Fresh crackdown on mobile phone fraudsters targeting Hong Kong announced by watchdog; service providers to use warnings from May 1
- Anti-fraud voice and message alerts to warn call recipients about potential scams to be added to all numbers prefixed with ‘+852’
- Telecoms watchdog says service providers had already started to block overseas numbers that mimic Hong Kong landlines
Anti-fraud voice alerts or messages to warn Hong Kong mobile phone users about potential scammers will be displayed on all calls with the “+852” prefix from next month, the city’s communications watchdog has said.
The effort is part of a wider push by authorities to tackle swindles carried out over the phone, which jumped 148 per cent in 2022 over the year before and cost victims a total of HK$1 billion (US$127.4 million).

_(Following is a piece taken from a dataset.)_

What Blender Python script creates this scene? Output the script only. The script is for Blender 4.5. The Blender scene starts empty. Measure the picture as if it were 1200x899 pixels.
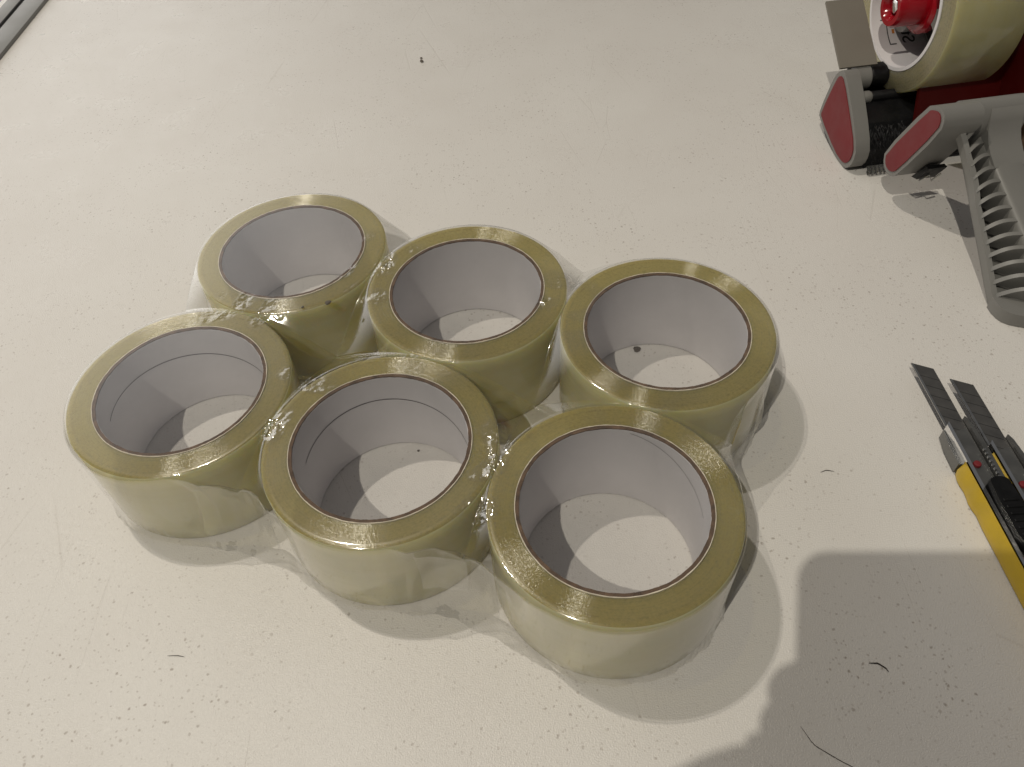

The Office of the Communications Authority (OFCA) on Tuesday said it would also launch a pilot scheme on real name registration for SMS text senders by the end of the year.

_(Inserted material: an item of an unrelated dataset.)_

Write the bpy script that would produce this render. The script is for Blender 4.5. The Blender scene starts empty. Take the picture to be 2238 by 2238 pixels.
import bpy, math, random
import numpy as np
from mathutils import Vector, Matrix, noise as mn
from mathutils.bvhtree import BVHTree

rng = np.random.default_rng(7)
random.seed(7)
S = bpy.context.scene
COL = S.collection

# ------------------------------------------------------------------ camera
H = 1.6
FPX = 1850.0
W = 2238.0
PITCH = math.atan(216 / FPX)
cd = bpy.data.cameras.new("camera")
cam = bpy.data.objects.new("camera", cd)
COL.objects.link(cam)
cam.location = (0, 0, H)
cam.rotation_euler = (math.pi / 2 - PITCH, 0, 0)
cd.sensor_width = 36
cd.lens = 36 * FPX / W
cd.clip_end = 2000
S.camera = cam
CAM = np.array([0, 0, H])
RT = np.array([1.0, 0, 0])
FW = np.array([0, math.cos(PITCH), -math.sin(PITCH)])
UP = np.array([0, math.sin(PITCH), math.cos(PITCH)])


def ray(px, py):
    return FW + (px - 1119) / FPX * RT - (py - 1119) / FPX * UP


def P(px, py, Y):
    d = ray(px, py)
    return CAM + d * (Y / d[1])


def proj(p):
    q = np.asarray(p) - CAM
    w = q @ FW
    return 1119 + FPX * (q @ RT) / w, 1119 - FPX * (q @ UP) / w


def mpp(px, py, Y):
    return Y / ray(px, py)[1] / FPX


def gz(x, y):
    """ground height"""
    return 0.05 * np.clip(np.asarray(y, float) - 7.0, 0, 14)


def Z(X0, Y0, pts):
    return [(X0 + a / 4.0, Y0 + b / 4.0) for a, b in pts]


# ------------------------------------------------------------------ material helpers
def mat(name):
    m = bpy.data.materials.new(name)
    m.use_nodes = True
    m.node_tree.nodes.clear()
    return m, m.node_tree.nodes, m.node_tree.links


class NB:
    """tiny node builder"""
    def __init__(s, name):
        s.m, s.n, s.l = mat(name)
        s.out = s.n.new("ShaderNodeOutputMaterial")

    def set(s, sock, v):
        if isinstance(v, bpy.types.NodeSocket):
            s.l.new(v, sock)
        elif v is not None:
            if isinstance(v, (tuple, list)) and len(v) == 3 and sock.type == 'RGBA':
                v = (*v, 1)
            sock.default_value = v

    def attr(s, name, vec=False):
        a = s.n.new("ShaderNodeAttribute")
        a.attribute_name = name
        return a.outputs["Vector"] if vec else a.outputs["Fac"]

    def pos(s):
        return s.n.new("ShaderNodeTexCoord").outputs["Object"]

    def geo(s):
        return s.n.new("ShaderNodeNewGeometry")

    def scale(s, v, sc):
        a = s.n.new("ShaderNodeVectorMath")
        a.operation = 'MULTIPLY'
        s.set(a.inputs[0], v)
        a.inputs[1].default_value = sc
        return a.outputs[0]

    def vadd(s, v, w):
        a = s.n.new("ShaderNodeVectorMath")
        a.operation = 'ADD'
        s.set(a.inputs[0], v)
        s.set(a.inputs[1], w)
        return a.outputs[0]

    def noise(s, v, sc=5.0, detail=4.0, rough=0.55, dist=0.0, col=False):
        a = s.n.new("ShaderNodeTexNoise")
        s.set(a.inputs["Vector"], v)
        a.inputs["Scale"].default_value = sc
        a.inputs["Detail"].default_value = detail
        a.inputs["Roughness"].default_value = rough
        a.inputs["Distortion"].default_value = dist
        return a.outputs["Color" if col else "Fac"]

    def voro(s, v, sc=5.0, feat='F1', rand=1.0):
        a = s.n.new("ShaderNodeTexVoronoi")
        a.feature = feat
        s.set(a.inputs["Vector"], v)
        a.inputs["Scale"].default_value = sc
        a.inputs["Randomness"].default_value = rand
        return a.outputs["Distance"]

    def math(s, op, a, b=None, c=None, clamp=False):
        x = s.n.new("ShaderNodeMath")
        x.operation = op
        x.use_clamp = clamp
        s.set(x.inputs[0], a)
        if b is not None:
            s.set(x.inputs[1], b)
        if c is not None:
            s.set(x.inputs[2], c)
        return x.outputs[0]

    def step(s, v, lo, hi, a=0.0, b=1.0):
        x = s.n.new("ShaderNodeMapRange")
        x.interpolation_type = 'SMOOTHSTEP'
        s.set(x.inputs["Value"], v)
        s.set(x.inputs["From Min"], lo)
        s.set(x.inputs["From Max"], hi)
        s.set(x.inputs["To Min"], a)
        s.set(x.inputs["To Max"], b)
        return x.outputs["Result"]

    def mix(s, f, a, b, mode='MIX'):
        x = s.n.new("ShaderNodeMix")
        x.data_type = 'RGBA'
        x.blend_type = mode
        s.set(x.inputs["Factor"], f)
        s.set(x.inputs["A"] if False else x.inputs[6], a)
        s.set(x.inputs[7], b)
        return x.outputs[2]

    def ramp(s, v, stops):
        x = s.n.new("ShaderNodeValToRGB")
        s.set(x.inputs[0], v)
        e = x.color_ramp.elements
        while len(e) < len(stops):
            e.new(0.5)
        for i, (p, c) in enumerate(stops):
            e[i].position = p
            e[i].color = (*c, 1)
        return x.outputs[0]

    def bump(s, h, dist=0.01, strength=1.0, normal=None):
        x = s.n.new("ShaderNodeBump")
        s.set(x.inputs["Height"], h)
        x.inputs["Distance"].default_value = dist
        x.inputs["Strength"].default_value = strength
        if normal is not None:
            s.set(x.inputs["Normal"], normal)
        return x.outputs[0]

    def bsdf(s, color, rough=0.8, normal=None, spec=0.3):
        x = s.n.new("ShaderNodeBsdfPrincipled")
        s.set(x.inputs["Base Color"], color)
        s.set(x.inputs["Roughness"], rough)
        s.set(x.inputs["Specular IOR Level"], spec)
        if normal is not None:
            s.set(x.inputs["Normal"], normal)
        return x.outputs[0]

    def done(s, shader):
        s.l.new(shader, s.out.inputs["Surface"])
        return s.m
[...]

Chaucer Leung Chung-yin, the OFCA director general of communications, said major mobile networks had already started to use special voice or text messages to alert users to incoming overseas calls carrying the Hong Kong “+852” dialling code.
The message tells call recipients: “Call is from outside Hong Kong. Beware of deception.”
The service – with voice alerts in Cantonese, Mandarin and English, and text warnings in English and Chinese – will be provided free of charge by telecoms operators without the requirement for customers to preregister or change phone settings.